Hall and others said country elevators, buying grain when CBOT markets are shut, often end up calling the big firms like ADM or Cargill and re-sell the grain on a fixed or "flat priced" basis, dodging the risk of un-hedged ownership but giving up the chance to profit from holding grain longer.
"Along come these longer hours," Hall said. "They've gotten used to them, their margins and profits are a little more stable. And now you're going to take that away from them?"
But big international firms say the longer hours have meant increased staffing costs, more price risk with thinner volumes, and more clearing costs.
"I get the fact that they want it accessible to the entire world. But if you're open from 6 p.m. to 6 a.m., that's more than enough coverage for Asia. And Europe, the later close only puts a greater strain on them because they need to follow it later into their evening," said one export trader with a multinational company who wants shorter hours.
A trader from an international brokerage summed up the current debate this way: "If Cargill, ADM, and Dreyfus don't like the longer hours, we're not going to have longer hours."
Spokesmen for Cargill, ADM and Louis Dreyfus could not be reached or declined to comment on the debate of trading hours.
The National Grain and Feed Association, the largest U.S. grain handlers trade group representing more than 1,000 grain handlers and processors of all sizes, said there was a wide diversity of opinion among its members and it did not yet have a formal recommendation on hours.

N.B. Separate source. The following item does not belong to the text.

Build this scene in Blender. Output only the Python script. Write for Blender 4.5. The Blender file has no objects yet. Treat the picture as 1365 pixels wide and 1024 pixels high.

"When you consider all the costs and the different tradeoffs the best solution may not be exactly what all country elevators want and not exactly what firms staffing longer hours would like," said Diana Klemme, vice president of Grain Services Corp and a member of NGFA's risk management committee.
The CME, trying to accommodate all market players, remains caught in the middle. It's a familiar place.
Grain traders have complained for years that CME is losing grain hedgers by catering to Wall Street banks and hedge funds who drive speculative volumes but disrupt hedging.
CME, which has reaped higher trading fees from the volumes, says it is must fend off competition from ICE.
Grain traders don't buy that argument. Open interest in ICE's flagship corn contract has fallen 65 percent to fewer than 800 contracts in the past two months. Open interest in CBOT corn, meanwhile, has risen to over 1.2 million contracts.
Scott Docherty, general manager of Top Flight Grain, a cooperative that buys some 30 million bushels a year from Illinois farmers, sympathizes with CME's attempt to please all parties.
"What concerns me is they haven't even given it a full year to look at what their changes have done for the customers," Docherty said.